Calls to decriminalise, or regularise prostituion have long been waged, both locally and abroad. Photo credit: Getty

Seeking Regularisation 

“This is a problem that cannot be solved simply by passing laws that would decriminalise sex work,”  Stand Up Movement’s Executive Director Ashila Dandeniya told Roar.

“What we seek is to establish a societal understanding of sex workers.  If society continues to look down on these people, without any empathy and acceptance, there would not be any legal grounds for a decriminalisation procedure,” she said.

The justification for this argument is simple, according to Dandeniya; there is a large demand for commercial sex in the country and there is a corresponding supply of the service. However, social stigma has largely prevented acceptance and legalisation of this fact, leaving those in the industry —and those who procure services from them —vulnerable to all manner of ill-treatment. 

Dandeniya is also of the opinion that if sex work is legalised at a time the country is not prepared to accept sex workers, there would be more problems for sex workers, worsening the existing challenges they face. 

“When we were discussing this problem during one of the workshops, a sex worker herself brought up one of the issues.
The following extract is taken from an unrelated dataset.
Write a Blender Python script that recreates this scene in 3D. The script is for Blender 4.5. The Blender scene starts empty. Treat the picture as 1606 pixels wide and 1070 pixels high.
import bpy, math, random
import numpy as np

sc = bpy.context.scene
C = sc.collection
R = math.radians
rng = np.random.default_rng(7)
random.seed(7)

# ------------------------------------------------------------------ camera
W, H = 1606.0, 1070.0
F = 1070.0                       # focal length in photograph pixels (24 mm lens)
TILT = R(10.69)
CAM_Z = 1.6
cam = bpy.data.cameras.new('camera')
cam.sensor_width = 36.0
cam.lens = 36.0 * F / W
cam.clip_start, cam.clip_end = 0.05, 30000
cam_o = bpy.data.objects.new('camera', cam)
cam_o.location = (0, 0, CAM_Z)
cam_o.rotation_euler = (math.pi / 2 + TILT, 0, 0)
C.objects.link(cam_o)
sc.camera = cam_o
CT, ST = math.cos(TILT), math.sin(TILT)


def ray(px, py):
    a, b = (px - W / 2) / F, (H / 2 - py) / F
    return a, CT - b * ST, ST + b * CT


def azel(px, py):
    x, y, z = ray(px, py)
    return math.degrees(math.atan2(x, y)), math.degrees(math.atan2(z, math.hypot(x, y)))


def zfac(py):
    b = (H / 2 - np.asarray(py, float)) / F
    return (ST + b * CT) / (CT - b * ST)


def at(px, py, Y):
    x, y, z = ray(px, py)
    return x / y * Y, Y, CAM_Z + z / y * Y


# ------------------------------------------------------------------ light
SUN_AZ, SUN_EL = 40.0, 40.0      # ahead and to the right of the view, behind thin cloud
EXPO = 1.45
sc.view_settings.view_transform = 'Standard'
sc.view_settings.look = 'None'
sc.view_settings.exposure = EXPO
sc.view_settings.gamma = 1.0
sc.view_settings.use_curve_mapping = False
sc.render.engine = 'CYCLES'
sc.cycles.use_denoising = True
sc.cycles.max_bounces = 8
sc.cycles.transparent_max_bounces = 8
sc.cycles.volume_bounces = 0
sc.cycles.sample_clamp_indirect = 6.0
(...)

She inquired, ‘If a law is introduced, it will set a minimum price for a deal at a very small level like Rs. 50. How is that going to solve anything?’” Dandeniya said. 

Whichever way, lobbyists believe the first and immediate need is to repeal outdated colonial legislature under which those sex workers are continually harassed. “We simply cannot have a law that restricts anyone’s — not just sex workers — basic human rights,” Dandeniya emphasised. 

*— Names have been changed to protect identities.